» **DIRECTIONS FOR THIS TASK**:
Restate word for word the lines of the data below, from the first through the one that has "R = math.radians; PI = math.pi".

» **ENTRIES PROVIDED**:
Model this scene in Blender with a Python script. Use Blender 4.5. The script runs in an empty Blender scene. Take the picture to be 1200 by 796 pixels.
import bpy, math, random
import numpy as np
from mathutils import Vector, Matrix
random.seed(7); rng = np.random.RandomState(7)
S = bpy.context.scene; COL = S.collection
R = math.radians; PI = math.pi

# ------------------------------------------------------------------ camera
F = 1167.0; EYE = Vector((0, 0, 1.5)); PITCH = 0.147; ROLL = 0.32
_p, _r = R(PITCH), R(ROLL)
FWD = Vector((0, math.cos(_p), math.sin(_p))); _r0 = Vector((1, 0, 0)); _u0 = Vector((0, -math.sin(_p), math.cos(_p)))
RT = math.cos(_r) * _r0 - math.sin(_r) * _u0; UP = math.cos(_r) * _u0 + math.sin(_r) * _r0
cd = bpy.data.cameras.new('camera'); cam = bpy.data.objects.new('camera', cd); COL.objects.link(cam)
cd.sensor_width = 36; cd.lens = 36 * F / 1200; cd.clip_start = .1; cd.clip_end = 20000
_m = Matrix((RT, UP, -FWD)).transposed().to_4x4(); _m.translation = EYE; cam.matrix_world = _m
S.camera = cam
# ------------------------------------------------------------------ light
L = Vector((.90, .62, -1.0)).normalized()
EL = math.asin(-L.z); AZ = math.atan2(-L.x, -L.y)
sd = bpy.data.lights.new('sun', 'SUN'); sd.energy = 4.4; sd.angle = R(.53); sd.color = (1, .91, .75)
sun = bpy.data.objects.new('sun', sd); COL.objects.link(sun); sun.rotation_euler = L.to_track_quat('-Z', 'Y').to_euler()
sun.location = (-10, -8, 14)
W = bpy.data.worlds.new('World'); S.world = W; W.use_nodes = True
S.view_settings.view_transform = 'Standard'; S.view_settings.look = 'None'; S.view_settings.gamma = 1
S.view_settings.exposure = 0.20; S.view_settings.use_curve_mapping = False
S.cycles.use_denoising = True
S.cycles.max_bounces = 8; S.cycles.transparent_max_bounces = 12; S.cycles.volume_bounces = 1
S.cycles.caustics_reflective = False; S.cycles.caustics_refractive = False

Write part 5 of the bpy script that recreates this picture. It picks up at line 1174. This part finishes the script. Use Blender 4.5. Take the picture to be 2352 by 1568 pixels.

» **RESULT OF THE EXERCISE**:
Model this scene in Blender with a Python script. Use Blender 4.5. The script runs in an empty Blender scene. Take the picture to be 1200 by 796 pixels.
import bpy, math, random
import numpy as np
from mathutils import Vector, Matrix
random.seed(7); rng = np.random.RandomState(7)
S = bpy.context.scene; COL = S.collection
R = math.radians; PI = math.pi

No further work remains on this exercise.